So what becomes compelling about the Brutalist project, and it’s leftovers today, is the spectre of modernism they embody at a time when the futurist drives of modernism seem a distant memory, dissolving into a pool of PoMo reflexivity, ironic tricks and a distinct fear of the fantastic. If there’s anything that screams out of the tower blocks and minimalist apartments of the modern city, the building blocks of the overload, cybercapital given form, is an aesthetic realism. Where the geometric abstractions of Brutalism organise into a utopian symbolism, albeit one that lies forever beyond reach (walkways above the streets, buildings organised into a kind of grand communal living space) , the emptiness and functionalism one finds in, for example, the Shard, a phallic capitalist monolith on the London skyline, embodies much more a kind of foreclosure, the clean glass surfaces enclosing apartments, offices, endless repetitions and brands… a sleek, shimmering cage.

Something that is lacking in these structures, grand cathedrals to commerce, is any sense of a beyond, something to reach for beyond capital. The very top of a skyscraper is usually a huge status symbol, incredibly expensive and only procured by someone immensely successful under the rules of Capital. This is it, all there is. Don’t dare to dream beyond these metal girders, because there’s nothing up there…

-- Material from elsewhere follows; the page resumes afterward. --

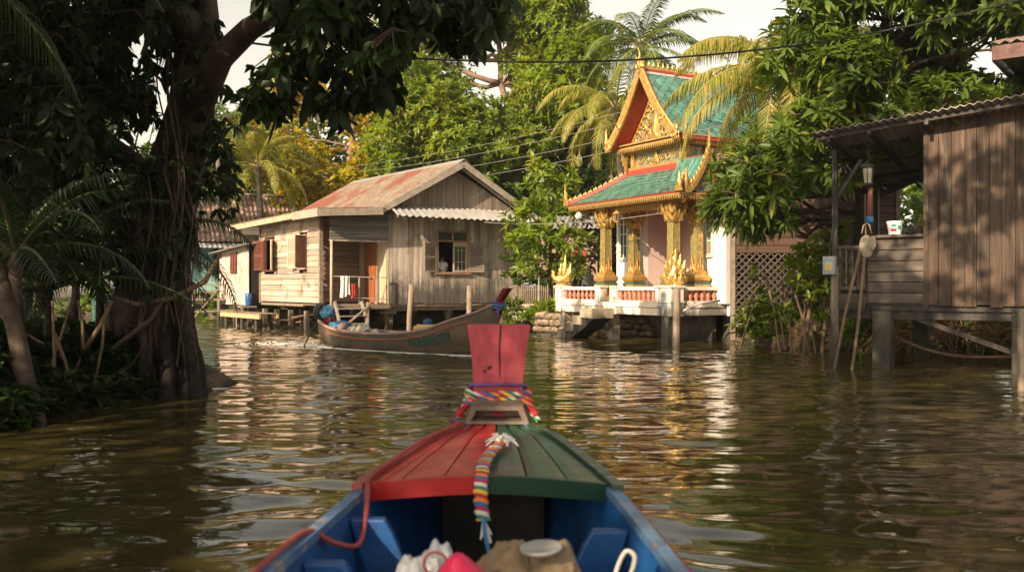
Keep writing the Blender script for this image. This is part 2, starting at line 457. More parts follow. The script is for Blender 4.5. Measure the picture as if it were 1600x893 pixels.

What one finds by contrast within the forbidding concrete of Brutalism, as controversial and a matter of taste as they may be to many, is an attempt to imagine some kind of outside inside. It is suddenly possible within these structures to imagine something that isn’t confined by the blinding fug of Capital, something alien to the given natural order that forms of “realism” demand we lock into place as the underlying real governing our lives. Through the perhaps utopian folly of the concrete dream, we can rediscover a kind of sublimation, a rejection of the repeated refrain “be realistic”.

In the eerie, abandoned remnants of our dreams we find the echoes of the future.